Shutting thousands of polluters, China makes Yangtze River a golden economic belt
By Feng Yilei
A bird's eye view of Lujiazui Financial District, Shanghai, China. /CFP

A bird's eye view of Lujiazui Financial District, Shanghai, China. /CFP

Over the past five years, since Chinese President Xi Jinping held the first symposium to boost development in the Yangtze River Economic Belt (YREB), the country has given top priority to the region's green growth while focusing on large-scale protection rather than large-scale development.

Significant changes have taken place along the Yangtze River, especially in terms of improving water quality and the ecological environment. Water bodies inferior to Grade V in the Yangtze River Basin was eliminated for the first time in 2020, according to Luo Guosan, director of the Basic Department of the National Development and Reform Commission. 

Luo said that the proportion of good cross-sections in the Yangtze River Basin increased from 82.3 percent in 2016 to 91.7 percent in 2019 and further increased to 96.3 percent from January to November in 2020.

The official added that the capacity of urban sewage and garbage treatment has also been greatly improved. A large number of high-pollution and high-energy-consuming firms, together with thousands of illegal docks and projects on the coastline having been rectified, relocated, or shut down. 

"The 'ten-year fishing ban' in Yangtze River has been fully implemented, and the trend of biodiversity degradation has been initially curbed. The finless porpoise, also known as the 'smiling angel,' is increasingly coming into our sight," said Luo.

For centuries China's mother river of Yangtze has been nurturing its people and energizing the national economy. Comprising nine provinces and two municipalities, the YREB accounts for nearly half of the country's population and GDP. The expansive growth and urbanization in the region has come with the hefty environmental detriment of the water quality, biodiversity, and environmental as well as residents' health.

Complexities remain

Despite remarkable achievements, restoring the ecological environment of the Yangtze River still faces complexities, said Zhao Shixin, the deputy director of the water ecology department at the country's Ministry of Ecology and Environment.

"In some areas of the YREB, there are gaps in industrial and urban infrastructure, and thus illegal pollutant discharge still occurs from time to time. It is urgent to tackle non-point sources of pollution in urban and rural areas, the imbalance of water ecosystem in some lakes and algae boom," Zhao explained. "We will continue to work on polluted water bodies, industrial parks, sewage outlets, nature reserves, and other key areas."

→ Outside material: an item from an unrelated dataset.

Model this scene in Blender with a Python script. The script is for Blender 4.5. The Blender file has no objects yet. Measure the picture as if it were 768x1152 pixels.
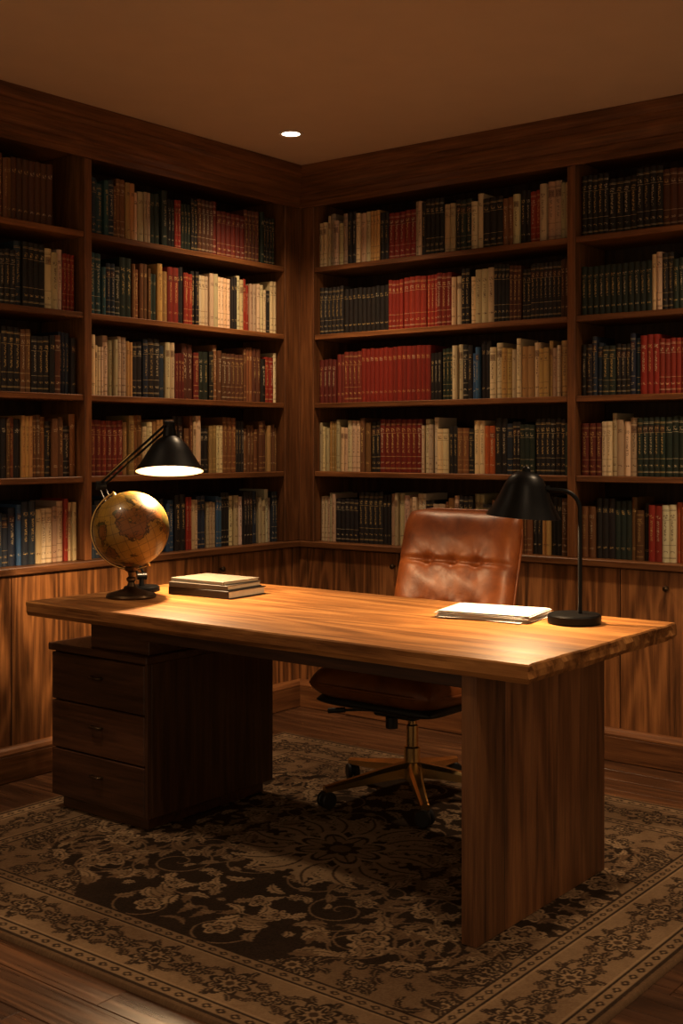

The prevention and control of pollution caused by ships and ports also requires to further raise the awareness of environmental protection among people and gradually change the ship crew's production and living habits, said Su Jie, the Deputy Director General of the Comprehensive Planning Department of the Ministry of Transport. Su said the transport ministry will continue to work together with other government bodies to promote the green transformation of shipping development in the Yangtze River while improving the navigability of its waterways.

President Xi stressed at a recent symposium he chaired in November 2020 to make Yangtze River Economic Belt a golden watercourse that serves domestic and international dual circulation and leads China's high-quality economic development of sustainable growth, opening-up and self-innovation.

YREB contributes nearly a half GDP

The total economic output of the YREB increased from 42.3 percent in 2015 to 46.5 percent in 2019 and further increased to 46.6 percent in the first three quarters of 2020, said Luo. 

With the implementation of relevant efforts, emerging industrial clusters in the YREB, including electronic information and equipment manufacturing, now account for more than half of the national scale. The formation of the YREB transport channel has accelerated, with high-grade waterways of the Yangtze River's trunk and branch lines reaching tens of thousands of kilometers. 

All 14 port railway-waterway transport projects have started construction. The construction of high-speed rail and the expansion of airports along the Yangtze River are also proceeding in an orderly manner. In terms of green development, Shanghai, Wuhan, and other cities and provinces along the river have figured out new paths to take advantage of green mountains and clear water.

By the end of 2020, China's top legislature passed a law protecting the Yangtze River, which will take effect on March 1 this year and become the first Chinese legislation focused on the protection of a river basin. 

China is also currently working on the implementation plan of the 14th Five-Year Plan for the Development of the Yangtze Economic Belt, said Wang Shancheng, head of the comprehensive coordination group of the leading group office for promoting the development of the Yangtze River economic belt. 

Experts believed the improving legal and policy mechanism will take protective work of the Yangtze River into a new stage and provide a strong guarantee for the development of the YREB. Besides, the leading group office will further promote piloting in the YREB region, thus provide experience and supporting policies regarding overall planning, funding, infrastructure construction for all 11 provinces and cities along the river.